"The city's a flood and our love turns to rust
We're beaten and blown by the wind, trampled in dust
I show you a place high on a desert plain
Where the streets have no name"
U2 - Where the Streets Have No Name
Jeph Jacques did something very interesting a few days ago over at Questionable Content. He skipped time. Noteworthy first because webcomics tend to dip rather more often in the other direction, dedicating dozens upon dozens of pages to each day in the characters' lives, and second because after three thousand pages QC's cast has grown so large that a few months of Faye's life could easily have passed while the audience catches up with everyone else. That little montage seems not only a very conscious choice but a somewhat gutsy one, and to me achieves more than the author might have intended it to.

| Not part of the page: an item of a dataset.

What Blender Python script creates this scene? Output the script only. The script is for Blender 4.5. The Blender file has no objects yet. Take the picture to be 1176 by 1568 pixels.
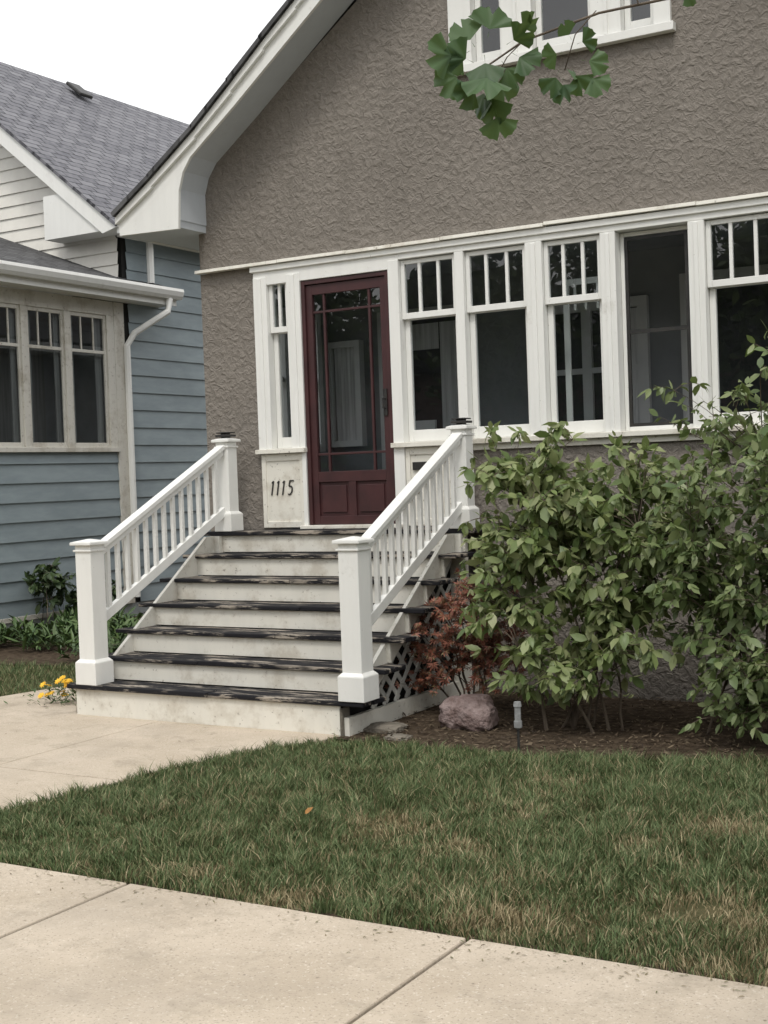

QC's a daily comic. Relatively light on plot, heavy on banter and fart jokes and relying on relationship drama for instantly accessible intrigue. Also robots. It's not particularly dark... okay, not compared to some of the other stuff I like anyway. Suffice it to say that one of the main characters, Faye, a barista who also happens to sculpt metal, has gone through a rough patch. The audience sees the conflict, sees her start a new job working with robots and then...
Time Goes By
The story then continues the way its author wants it to, for however long he wants it to. However, I was intrigued by the experience of reading that page, alone, as the end of a line segment. We see Faye moving on or drudging on, getting snarkier or more bitter. She's doing a good job, doing well, isn't she? Isn't she? Her appearance changes, becoming rougher, tougher, condensing, purifying, becoming more fully her pugnacious, torn persona. My guess is that the author intends this passed time as a period of recuperation for Faye. She's a bit more calm. She's dealin'.
But if I were writing things from that point, she would not. There's a quantum divergence here, a truer to life alternate universe in which time goes by but wounds don't heal, only scar. I see Faye retreating, settling, forgetting, digging in, defeated, forgotten, in the warehouse full of robots. Work goes well at first, then compresses her life into the slow grind of commonality. After a while she just moves in. Why commute? The rest of the cast pairs up, moves on, moves out, moves past her. The robots come and go one by one but she remains, a more solid fixture than they, in the crumbling warehouse until the bulldozers push her out. There we have Faye, years and not months afterwards, wandering off, reeking of machine oil, a few hairs grayer than the dust on her clothes. So, after so long, she lets her feet stumble her into the nearest bar. Maybe Bubbles the robot is there every step, stalking grandiosely after Faye, observing impassively.
It's probably a good thing I'm not writing QC. Then again, if I did it would've never made it to thirty pages much less three thousand. I'm not even a hack - I aspire to hackdom, and not very decisively at that. Still I do like the array of possibilities opened up by that one page in that precise spot in the story, the way it sets a long-time reader's mind racing to keep up with imagined plots. Lyricism is often in the eye of the beholder.